Appl Ex 3j

Application Exercise 3j: Electric Vehicle Incentive 2025-2028

  1. Describe how providing a rebate can incentivise businesses to behave in specific ways. Use the DRIVEN Charger Rebate Stream to illustrate.

A rebate is a financial incentive provided by the government that reduces the effective cost of an investment or activity. By lowering costs, it increases the expected profitability of engaging in that activity.  In the case of the DRIVEN Charger Rebate Stream, the Victorian Government is subsidising the installation of EV chargers by offering up to $3,000 per charger (up to $20,000 per site). This reduces the cost faced by dealerships and repairers. As a result, businesses are more likely to install EV chargers because their initial investment cost falls, expected returns increase and the risk associated with transitioning to EV servicing decreases. This means that the rebate incentivises automotive businesses to transition toward EV-related infrastructure.

  1. Describe the economic relationship between ‘charging stations’ and ‘EVs’.

Charging stations and EVs are complementary goods given that they are consumed together, where an increase in the availability or demand for one increases the demand for the other.  As the number of charging stations increases, EVs become more convenient and practical to own, which increases the demand for EVs. Similarly, an increase in EV ownership increases the demand for charging infrastructure. 

3. Demand and supply diagram

4. The DRIVEN Charger Rebate increases the availability of charging infrastructure.
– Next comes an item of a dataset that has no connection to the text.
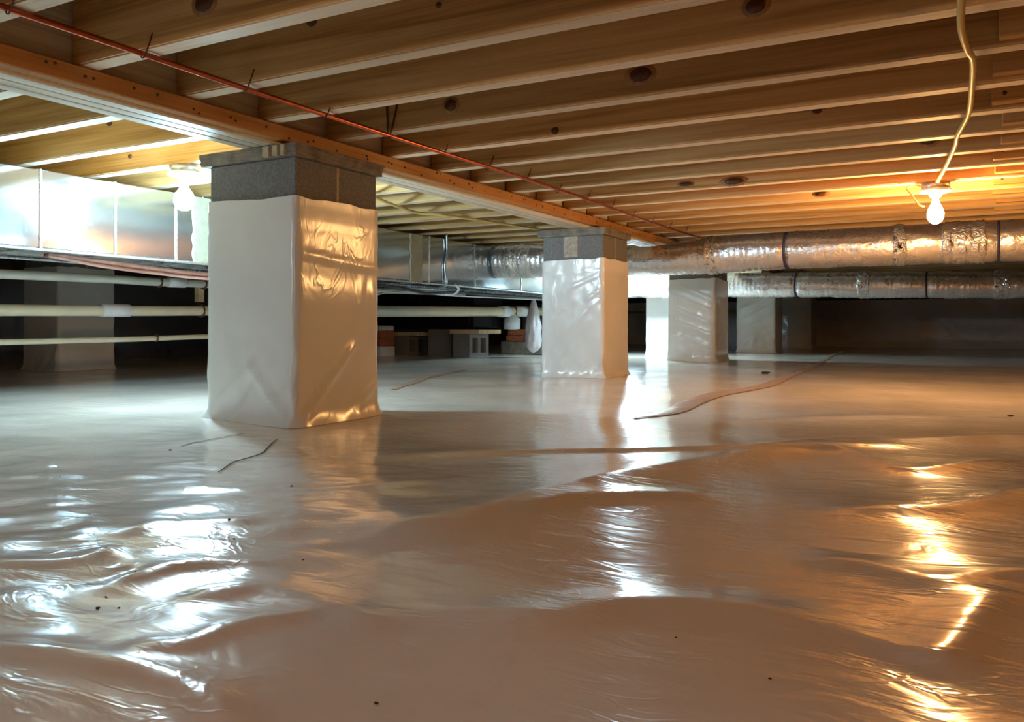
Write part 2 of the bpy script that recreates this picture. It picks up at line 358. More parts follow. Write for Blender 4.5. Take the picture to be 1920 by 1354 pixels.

Since charging stations are complements of EVs, this increases demand for EVs and shifts the demand curve from D1 to D2.  This results in an increase in both the equilibrium price (from P1 to P2) and the equilibrium quantity (from Q1 to Q2). Thus, the rebate results in greater EV uptake via the increased demand.

  1. Explain how the change in relative prices causes a reallocation of resources. Use the change in the market for EVs to illustrate.

As demand for EVs increases, the equilibrium price of EVs rises relative to internal combustion engine (ICE) vehicles. This higher relative price signals increased consumer preference for EVs, increases potential profits for EV producers and therefore attracts more resources (e.g. labour and capital) into EV production. At the same time, relatively lower demand for ICE vehicles exerts downward pressure on profitability in that market, leading to fewer resources being allocated to it and reallocation elsewhere. Accordingly, price signals in a market economy reallocate scarce resources toward EV production and away from traditional ICE vehicles.

  1. Explain how the government could introduce a consumer incentive to further accelerate the uptake of EVs.

The government could introduce a direct consumer subsidy or rebate for purchasing an EV, including initiatives such as a $10,000 rebate to EV buyers, a reduction of stamp duty or other government-imposed charges and/or providing tax credits. A consumer subsidy lowers the effective purchase price, increasing quantity demanded and resulting in a rightward shift of the demand curve for EVs. This accelerates the transition to EVs and supports emissions-reduction objectives, leading to a higher equilibrium price and quantity over time.

  1. Explain how the government could introduce a consumer disincentive to further accelerate the uptake of EVs.

The government could impose a tax or stringent regulations on ICE vehicles. This might include higher registration fees, increased fuel excise, or emissions-based taxes. These types of initiatives would increase the cost of driving these vehicles, reducing their demand. As ICE vehicles become relatively more expensive compared to EVs, consumers will, over time, substitute toward EVs. This change in relative prices encourages a reallocation of resources toward EV production and away from petrol vehicles.